**Dataset records**

---+---

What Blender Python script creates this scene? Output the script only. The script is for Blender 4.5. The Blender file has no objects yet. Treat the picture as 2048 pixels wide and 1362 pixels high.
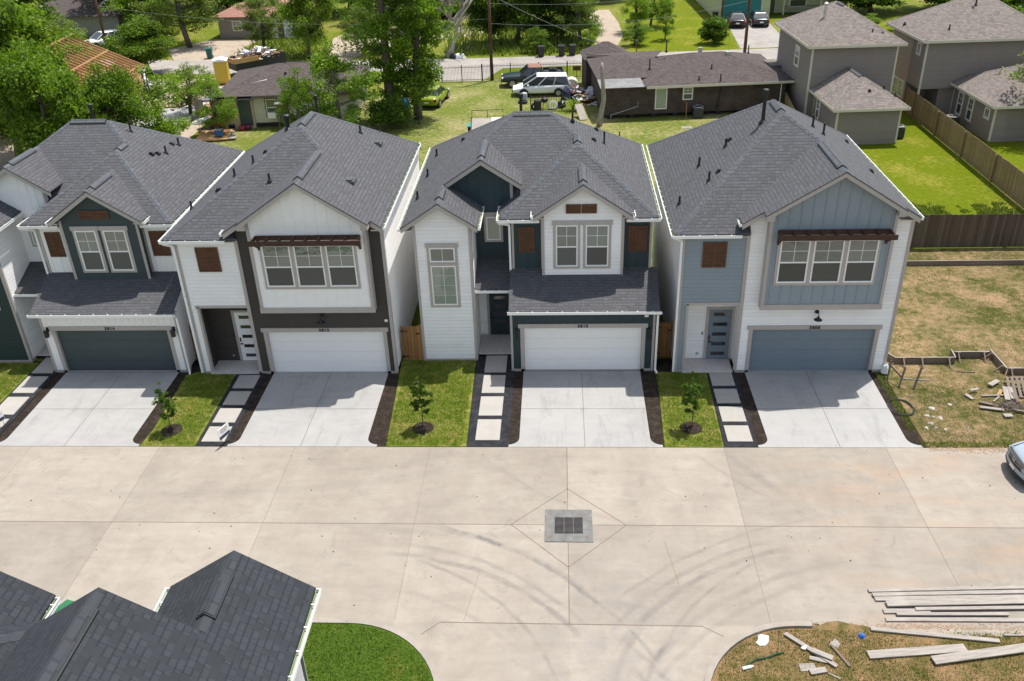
import bpy, math, random
from mathutils import Vector, Matrix, noise
import numpy as np
R = math.radians
sc = bpy.context.scene
COL = sc.collection
# ---------------------------------------------------------------- camera, sky, sun, exposure
yaw, pitch, roll = R(-3.5577), R(29.7152), R(2.0274)
fw = Vector((math.sin(yaw)*math.cos(pitch), math.cos(yaw)*math.cos(pitch), -math.sin(pitch)))
rt = Vector((math.cos(yaw), -math.sin(yaw), 0)); dn = fw.cross(rt)
r2 = rt*math.cos(roll)+dn*math.sin(roll); d2 = -rt*math.sin(roll)+dn*math.cos(roll)
camd = bpy.data.cameras.new('camera'); cam = bpy.data.objects.new('camera', camd); COL.objects.link(cam)
camd.sensor_width = 36; camd.lens = 1793.07/2048*36; camd.clip_end = 2000; camd.clip_start = .2
up = -d2; bk = -fw
cam.matrix_world = Matrix(((r2.x, up.x, bk.x, 0), (r2.y, up.y, bk.y, 0), (r2.z, up.z, bk.z, 20.0), (0, 0, 0, 1)))
sc.camera = cam
SUN = Vector((.2546, .242, 1)).normalized()
w = bpy.data.worlds.new('World'); sc.world = w; w.use_nodes = True
nt = w.node_tree; bg = nt.nodes['Background']
sky = nt.nodes.new('ShaderNodeTexSky'); sky.sky_type = 'NISHITA'; sky.sun_disc = False
sky.sun_elevation = math.asin(SUN.z); sky.sun_rotation = math.atan2(SUN.x, SUN.y)
sky.air_density = 1.3; sky.dust_density = 1.5; sky.ozone_density = 1.2
hs = nt.nodes.new('ShaderNodeHueSaturation'); hs.inputs['Saturation'].default_value = .62
nt.links.new(sky.outputs[0], hs.inputs['Color']); nt.links.new(hs.outputs[0], bg.inputs[0]); bg.inputs[1].default_value = .128
sl = bpy.data.lights.new('sun', 'SUN'); sl.energy = 4.2; sl.angle = R(.5); sl.color = (1, .955, .88)
so = bpy.data.objects.new('sun', sl); COL.objects.link(so); so.location = (20, 20, 60)
so.rotation_euler = SUN.to_track_quat('Z', 'Y').to_euler()
sc.view_settings.view_transform = 'Standard'; sc.view_settings.look = 'None'
sc.view_settings.exposure = 0.52; sc.view_settings.gamma = 1
sc.render.resolution_x = 1024; sc.render.resolution_y = 681

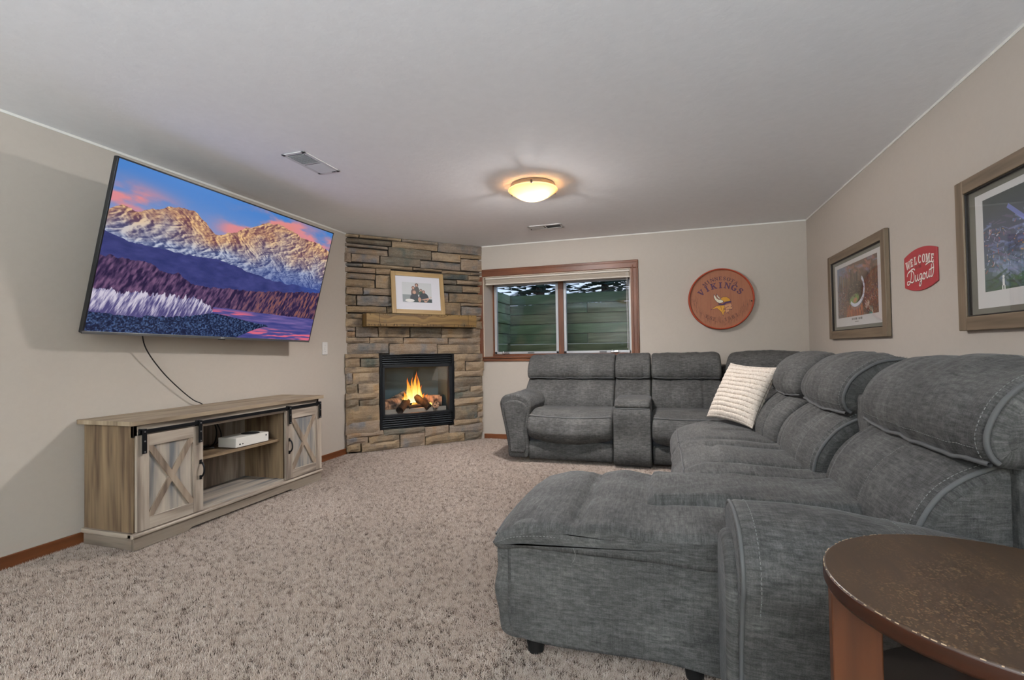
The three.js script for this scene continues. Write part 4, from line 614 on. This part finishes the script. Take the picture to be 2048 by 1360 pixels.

---+---

**Exercise description**
Pictures in the records must not appear in the copy; transcribe everything else precisely.

**Task result**
What Blender Python script creates this scene? Output the script only. The script is for Blender 4.5. The Blender file has no objects yet. Treat the picture as 2048 pixels wide and 1362 pixels high.
import bpy, math, random
from mathutils import Vector, Matrix, noise
import numpy as np
R = math.radians
sc = bpy.context.scene
COL = sc.collection
# ---------------------------------------------------------------- camera, sky, sun, exposure
yaw, pitch, roll = R(-3.5577), R(29.7152), R(2.0274)
fw = Vector((math.sin(yaw)*math.cos(pitch), math.cos(yaw)*math.cos(pitch), -math.sin(pitch)))
rt = Vector((math.cos(yaw), -math.sin(yaw), 0)); dn = fw.cross(rt)
r2 = rt*math.cos(roll)+dn*math.sin(roll); d2 = -rt*math.sin(roll)+dn*math.cos(roll)
camd = bpy.data.cameras.new('camera'); cam = bpy.data.objects.new('camera', camd); COL.objects.link(cam)
camd.sensor_width = 36; camd.lens = 1793.07/2048*36; camd.clip_end = 2000; camd.clip_start = .2
up = -d2; bk = -fw
cam.matrix_world = Matrix(((r2.x, up.x, bk.x, 0), (r2.y, up.y, bk.y, 0), (r2.z, up.z, bk.z, 20.0), (0, 0, 0, 1)))
sc.camera = cam
SUN = Vector((.2546, .242, 1)).normalized()
w = bpy.data.worlds.new('World'); sc.world = w; w.use_nodes = True
nt = w.node_tree; bg = nt.nodes['Background']
sky = nt.nodes.new('ShaderNodeTexSky'); sky.sky_type = 'NISHITA'; sky.sun_disc = False
sky.sun_elevation = math.asin(SUN.z); sky.sun_rotation = math.atan2(SUN.x, SUN.y)
sky.air_density = 1.3; sky.dust_density = 1.5; sky.ozone_density = 1.2
hs = nt.nodes.new('ShaderNodeHueSaturation'); hs.inputs['Saturation'].default_value = .62
nt.links.new(sky.outputs[0], hs.inputs['Color']); nt.links.new(hs.outputs[0], bg.inputs[0]); bg.inputs[1].default_value = .128
sl = bpy.data.lights.new('sun', 'SUN'); sl.energy = 4.2; sl.angle = R(.5); sl.color = (1, .955, .88)
so = bpy.data.objects.new('sun', sl); COL.objects.link(so); so.location = (20, 20, 60)
so.rotation_euler = SUN.to_track_quat('Z', 'Y').to_euler()
sc.view_settings.view_transform = 'Standard'; sc.view_settings.look = 'None'
sc.view_settings.exposure = 0.52; sc.view_settings.gamma = 1
sc.render.resolution_x = 1024; sc.render.resolution_y = 681

The three.js script for this scene continues. Write part 4, from line 614 on. This part finishes the script. Take the picture to be 2048 by 1360 pixels.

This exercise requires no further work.